INSTRUCTIONS FOR THE TASK: State how many lines of the entries include the string "this", please, leaving out everything but the number.

[start GIVEN RECORDS]

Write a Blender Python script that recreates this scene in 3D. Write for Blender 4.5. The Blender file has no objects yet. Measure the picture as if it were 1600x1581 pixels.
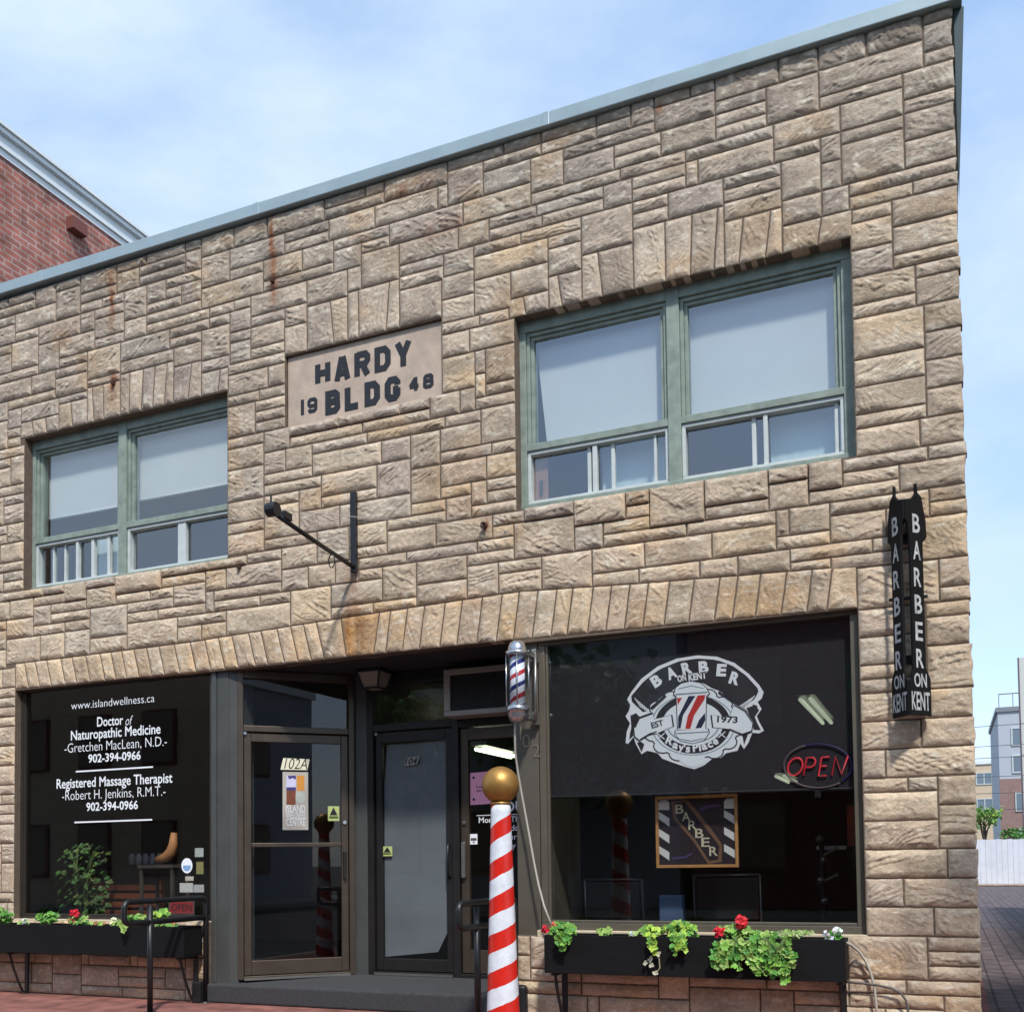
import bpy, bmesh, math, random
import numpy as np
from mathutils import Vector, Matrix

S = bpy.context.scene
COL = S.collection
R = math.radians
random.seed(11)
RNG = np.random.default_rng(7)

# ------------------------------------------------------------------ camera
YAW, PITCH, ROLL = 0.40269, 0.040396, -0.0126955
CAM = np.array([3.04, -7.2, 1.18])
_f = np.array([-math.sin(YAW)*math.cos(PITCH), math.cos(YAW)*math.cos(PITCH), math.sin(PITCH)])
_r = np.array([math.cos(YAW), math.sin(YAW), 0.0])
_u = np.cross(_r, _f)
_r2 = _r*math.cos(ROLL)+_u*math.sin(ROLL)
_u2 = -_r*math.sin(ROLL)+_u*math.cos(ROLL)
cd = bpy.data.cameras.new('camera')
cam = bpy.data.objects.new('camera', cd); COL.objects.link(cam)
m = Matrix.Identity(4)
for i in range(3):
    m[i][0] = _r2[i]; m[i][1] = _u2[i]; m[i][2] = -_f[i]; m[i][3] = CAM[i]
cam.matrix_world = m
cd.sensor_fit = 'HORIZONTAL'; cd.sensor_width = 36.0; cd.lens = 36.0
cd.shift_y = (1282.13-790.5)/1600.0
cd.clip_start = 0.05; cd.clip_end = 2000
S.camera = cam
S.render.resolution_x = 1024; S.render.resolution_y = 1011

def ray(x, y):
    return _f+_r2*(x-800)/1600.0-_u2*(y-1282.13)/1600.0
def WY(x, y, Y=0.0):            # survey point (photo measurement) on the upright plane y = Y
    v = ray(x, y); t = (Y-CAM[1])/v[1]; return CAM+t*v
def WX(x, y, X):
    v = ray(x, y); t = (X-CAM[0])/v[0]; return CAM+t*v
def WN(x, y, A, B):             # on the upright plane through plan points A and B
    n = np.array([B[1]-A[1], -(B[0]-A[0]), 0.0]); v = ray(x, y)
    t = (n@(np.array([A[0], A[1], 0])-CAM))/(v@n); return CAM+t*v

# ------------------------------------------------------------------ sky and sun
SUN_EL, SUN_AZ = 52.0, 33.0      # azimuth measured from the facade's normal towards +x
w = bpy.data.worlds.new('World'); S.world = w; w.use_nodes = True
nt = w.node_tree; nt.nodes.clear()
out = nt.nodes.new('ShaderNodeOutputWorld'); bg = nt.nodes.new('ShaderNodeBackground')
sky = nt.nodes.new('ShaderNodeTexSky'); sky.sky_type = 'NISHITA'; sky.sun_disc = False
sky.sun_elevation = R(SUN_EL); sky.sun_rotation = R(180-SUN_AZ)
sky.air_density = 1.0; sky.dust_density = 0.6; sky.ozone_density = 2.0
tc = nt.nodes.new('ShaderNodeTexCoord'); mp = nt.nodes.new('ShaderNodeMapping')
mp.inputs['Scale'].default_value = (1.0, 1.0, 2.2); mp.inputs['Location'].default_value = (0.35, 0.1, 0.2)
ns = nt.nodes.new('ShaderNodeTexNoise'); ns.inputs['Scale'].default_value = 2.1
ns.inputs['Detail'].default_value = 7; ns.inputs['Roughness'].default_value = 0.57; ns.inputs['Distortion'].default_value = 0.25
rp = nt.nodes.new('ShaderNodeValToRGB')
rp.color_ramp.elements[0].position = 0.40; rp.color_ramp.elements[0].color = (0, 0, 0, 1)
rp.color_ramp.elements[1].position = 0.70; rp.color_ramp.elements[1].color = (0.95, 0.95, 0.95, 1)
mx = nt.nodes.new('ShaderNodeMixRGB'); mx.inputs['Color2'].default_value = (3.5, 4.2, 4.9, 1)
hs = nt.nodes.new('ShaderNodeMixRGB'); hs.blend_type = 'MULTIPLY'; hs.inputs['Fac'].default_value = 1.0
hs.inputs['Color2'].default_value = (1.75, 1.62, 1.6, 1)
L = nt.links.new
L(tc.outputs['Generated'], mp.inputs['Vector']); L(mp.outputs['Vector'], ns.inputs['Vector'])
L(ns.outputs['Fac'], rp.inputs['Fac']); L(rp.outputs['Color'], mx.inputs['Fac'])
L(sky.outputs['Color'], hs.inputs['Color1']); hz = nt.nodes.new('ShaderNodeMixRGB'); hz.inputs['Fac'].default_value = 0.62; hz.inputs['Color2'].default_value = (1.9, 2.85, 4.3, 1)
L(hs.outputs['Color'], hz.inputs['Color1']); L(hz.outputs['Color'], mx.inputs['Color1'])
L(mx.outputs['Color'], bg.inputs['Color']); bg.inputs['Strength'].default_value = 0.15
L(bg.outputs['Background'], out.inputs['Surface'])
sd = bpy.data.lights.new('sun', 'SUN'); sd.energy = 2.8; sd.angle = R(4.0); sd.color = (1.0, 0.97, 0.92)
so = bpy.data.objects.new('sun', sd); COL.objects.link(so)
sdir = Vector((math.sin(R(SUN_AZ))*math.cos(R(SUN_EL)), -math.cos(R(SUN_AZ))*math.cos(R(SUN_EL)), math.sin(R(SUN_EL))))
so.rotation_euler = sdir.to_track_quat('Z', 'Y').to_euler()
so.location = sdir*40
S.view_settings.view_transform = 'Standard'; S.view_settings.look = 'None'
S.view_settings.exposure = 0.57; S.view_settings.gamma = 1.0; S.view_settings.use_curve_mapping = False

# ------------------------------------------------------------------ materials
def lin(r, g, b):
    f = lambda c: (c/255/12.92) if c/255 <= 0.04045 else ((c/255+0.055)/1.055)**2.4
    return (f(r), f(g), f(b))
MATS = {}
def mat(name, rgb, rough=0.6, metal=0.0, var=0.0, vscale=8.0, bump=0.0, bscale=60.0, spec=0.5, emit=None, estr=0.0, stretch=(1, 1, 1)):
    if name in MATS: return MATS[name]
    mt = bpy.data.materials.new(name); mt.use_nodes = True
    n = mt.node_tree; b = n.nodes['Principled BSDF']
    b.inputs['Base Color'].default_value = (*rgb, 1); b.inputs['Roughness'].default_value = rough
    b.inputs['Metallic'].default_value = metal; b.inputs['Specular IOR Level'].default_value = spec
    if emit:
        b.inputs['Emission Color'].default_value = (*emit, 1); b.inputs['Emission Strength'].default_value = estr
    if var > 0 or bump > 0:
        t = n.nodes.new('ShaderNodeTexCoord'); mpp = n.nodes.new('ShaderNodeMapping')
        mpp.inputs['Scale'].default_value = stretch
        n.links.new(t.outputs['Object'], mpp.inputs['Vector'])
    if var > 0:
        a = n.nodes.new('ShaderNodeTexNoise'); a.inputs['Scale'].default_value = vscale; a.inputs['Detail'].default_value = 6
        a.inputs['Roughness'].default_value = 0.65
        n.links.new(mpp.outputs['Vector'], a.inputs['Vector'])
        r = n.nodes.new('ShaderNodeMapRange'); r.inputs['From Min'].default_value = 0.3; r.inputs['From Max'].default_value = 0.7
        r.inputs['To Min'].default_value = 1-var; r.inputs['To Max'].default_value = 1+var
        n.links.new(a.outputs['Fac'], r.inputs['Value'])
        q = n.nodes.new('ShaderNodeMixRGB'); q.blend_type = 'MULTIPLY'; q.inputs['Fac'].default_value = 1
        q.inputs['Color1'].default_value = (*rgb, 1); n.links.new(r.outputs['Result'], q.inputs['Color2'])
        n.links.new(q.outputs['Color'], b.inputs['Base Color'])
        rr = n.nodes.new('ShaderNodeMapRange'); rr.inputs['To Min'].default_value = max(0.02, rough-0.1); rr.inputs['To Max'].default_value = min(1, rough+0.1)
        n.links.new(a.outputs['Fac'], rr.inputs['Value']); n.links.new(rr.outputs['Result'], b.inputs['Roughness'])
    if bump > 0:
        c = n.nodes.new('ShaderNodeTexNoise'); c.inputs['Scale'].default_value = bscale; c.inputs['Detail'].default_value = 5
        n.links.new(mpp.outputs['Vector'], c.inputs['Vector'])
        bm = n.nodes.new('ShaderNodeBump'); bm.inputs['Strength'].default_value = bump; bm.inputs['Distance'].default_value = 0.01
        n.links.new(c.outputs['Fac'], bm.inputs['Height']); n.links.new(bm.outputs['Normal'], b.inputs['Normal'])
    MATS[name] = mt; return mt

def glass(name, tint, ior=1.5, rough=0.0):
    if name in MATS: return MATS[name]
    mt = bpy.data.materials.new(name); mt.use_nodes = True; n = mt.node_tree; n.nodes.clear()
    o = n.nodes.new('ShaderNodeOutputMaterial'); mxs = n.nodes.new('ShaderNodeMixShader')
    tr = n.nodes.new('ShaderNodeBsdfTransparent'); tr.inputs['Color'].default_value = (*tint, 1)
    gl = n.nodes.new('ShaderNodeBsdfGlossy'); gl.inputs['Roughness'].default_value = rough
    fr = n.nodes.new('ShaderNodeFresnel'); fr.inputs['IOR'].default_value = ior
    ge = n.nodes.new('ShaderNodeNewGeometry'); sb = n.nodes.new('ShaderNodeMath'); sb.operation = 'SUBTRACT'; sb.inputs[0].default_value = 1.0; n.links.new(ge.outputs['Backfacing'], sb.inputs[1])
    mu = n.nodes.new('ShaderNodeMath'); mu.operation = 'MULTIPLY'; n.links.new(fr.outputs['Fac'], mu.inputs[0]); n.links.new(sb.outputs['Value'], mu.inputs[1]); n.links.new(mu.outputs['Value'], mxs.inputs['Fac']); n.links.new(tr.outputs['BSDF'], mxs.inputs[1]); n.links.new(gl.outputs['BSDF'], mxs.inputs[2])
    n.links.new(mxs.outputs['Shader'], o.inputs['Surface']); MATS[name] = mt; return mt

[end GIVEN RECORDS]
[start GIVEN RECORDS]

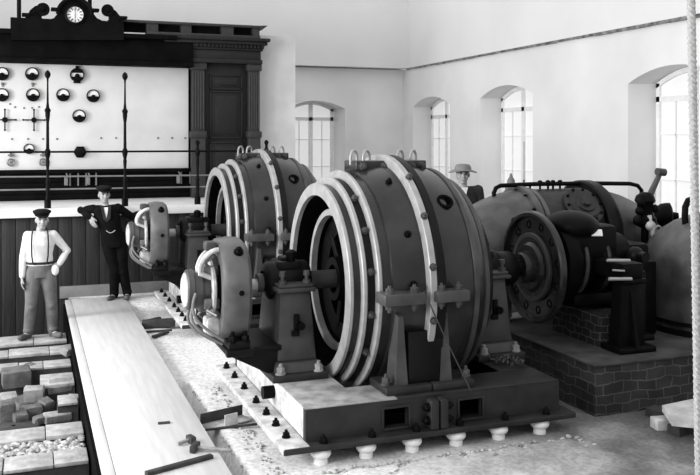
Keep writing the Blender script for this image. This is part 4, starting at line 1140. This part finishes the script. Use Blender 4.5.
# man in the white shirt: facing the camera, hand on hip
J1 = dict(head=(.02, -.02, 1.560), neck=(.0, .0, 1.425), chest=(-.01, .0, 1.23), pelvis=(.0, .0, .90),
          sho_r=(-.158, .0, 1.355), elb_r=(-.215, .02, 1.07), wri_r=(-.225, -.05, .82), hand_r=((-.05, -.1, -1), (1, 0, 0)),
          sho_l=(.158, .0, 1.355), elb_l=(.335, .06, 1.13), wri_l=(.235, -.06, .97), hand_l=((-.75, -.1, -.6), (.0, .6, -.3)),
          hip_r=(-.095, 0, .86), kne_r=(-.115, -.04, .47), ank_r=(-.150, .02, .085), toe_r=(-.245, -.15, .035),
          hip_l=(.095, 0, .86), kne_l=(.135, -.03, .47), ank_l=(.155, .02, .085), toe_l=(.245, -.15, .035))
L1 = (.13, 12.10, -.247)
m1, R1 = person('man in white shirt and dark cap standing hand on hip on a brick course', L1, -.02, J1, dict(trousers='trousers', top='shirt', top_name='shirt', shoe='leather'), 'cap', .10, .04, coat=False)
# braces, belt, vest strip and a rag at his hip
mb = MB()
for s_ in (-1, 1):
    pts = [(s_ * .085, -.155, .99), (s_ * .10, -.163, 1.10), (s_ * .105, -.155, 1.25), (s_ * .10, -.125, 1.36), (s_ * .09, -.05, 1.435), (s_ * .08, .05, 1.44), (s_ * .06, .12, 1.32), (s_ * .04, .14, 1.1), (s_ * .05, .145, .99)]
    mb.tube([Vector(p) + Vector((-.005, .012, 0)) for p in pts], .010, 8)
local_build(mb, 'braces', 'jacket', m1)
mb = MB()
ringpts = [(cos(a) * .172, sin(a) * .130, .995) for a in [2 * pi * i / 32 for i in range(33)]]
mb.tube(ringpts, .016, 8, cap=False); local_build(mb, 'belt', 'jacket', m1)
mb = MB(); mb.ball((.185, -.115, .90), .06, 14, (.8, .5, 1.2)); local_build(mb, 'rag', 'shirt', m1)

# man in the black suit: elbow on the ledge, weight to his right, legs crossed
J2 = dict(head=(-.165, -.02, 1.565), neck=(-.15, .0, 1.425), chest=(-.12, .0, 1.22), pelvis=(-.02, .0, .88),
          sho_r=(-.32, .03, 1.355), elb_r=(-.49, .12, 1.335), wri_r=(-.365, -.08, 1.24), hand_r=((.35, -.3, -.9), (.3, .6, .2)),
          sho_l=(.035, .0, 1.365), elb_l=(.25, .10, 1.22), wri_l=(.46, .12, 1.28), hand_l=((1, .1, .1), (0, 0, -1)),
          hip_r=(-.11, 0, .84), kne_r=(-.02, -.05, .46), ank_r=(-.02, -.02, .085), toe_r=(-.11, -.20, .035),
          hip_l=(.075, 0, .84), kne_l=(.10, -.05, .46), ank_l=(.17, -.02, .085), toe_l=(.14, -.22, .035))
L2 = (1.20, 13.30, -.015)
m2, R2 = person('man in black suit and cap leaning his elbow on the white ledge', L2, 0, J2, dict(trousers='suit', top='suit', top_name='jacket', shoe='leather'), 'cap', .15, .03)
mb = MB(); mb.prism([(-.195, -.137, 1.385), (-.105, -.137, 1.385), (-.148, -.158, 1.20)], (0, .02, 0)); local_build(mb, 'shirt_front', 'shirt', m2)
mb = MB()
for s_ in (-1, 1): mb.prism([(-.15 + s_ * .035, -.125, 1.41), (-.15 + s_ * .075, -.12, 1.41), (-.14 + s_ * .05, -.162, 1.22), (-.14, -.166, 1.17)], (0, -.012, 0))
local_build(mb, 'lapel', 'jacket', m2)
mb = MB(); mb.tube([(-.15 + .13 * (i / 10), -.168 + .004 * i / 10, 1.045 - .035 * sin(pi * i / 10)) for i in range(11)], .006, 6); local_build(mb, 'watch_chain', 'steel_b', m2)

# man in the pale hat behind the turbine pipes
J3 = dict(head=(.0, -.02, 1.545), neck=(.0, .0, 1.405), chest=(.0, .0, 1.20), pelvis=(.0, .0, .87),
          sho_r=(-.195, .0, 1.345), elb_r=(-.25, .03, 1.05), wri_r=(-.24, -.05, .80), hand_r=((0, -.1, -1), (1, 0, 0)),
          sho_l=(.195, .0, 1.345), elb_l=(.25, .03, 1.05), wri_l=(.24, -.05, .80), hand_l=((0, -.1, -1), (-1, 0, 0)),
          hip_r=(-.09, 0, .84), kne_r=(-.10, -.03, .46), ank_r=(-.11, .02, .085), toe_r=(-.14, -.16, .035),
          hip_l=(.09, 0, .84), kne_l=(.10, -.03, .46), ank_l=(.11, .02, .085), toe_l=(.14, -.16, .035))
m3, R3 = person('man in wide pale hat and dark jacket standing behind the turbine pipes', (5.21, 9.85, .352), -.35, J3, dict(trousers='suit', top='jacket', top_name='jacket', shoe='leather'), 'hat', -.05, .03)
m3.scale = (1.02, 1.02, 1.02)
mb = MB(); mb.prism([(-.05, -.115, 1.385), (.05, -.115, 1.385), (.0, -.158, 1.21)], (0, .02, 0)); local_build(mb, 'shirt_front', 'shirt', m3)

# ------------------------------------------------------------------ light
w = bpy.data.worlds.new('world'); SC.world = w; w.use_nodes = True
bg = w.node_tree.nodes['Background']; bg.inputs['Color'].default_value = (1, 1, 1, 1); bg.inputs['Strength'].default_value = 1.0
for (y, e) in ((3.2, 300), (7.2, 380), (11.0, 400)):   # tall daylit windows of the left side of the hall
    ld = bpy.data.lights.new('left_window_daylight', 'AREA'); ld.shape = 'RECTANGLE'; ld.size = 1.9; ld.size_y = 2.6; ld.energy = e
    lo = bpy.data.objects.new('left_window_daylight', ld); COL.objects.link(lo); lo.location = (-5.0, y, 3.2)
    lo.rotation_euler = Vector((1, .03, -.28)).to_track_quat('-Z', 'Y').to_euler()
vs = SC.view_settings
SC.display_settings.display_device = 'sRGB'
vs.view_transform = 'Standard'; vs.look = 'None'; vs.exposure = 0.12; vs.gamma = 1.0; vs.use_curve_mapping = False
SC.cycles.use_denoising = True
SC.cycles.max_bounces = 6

[end GIVEN RECORDS]

EXERCISE OUTPUT: 2